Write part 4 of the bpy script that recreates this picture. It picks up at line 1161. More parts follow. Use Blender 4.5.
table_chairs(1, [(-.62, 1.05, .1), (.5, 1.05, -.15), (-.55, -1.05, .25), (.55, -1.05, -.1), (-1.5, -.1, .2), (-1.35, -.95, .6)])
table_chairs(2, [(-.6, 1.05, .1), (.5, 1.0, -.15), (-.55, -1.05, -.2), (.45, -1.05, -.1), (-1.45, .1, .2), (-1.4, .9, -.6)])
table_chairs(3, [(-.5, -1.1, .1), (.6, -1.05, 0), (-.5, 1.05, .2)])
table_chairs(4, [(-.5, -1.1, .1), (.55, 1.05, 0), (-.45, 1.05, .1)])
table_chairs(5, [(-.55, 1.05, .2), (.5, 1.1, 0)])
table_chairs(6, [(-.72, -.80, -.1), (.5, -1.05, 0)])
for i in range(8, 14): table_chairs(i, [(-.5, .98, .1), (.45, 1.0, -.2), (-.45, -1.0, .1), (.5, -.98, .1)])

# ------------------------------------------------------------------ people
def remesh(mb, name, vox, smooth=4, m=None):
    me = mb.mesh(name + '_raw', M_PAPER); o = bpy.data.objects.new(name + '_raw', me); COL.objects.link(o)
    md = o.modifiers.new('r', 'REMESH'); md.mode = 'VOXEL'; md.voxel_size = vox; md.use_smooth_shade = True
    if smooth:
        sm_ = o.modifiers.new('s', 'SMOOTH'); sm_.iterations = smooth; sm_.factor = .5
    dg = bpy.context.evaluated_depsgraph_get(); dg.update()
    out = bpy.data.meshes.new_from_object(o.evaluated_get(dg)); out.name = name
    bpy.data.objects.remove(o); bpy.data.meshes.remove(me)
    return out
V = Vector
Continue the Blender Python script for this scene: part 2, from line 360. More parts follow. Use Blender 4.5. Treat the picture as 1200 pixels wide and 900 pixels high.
····················
The lines to collect are those holding the string "parts"; copy them all.

Task result:
Write part 4 of the bpy script that recreates this picture. It picks up at line 1161. More parts follow. Use Blender 4.5.
Continue the Blender Python script for this scene: part 2, from line 360. More parts follow. Use Blender 4.5. Treat the picture as 1200 pixels wide and 900 pixels high.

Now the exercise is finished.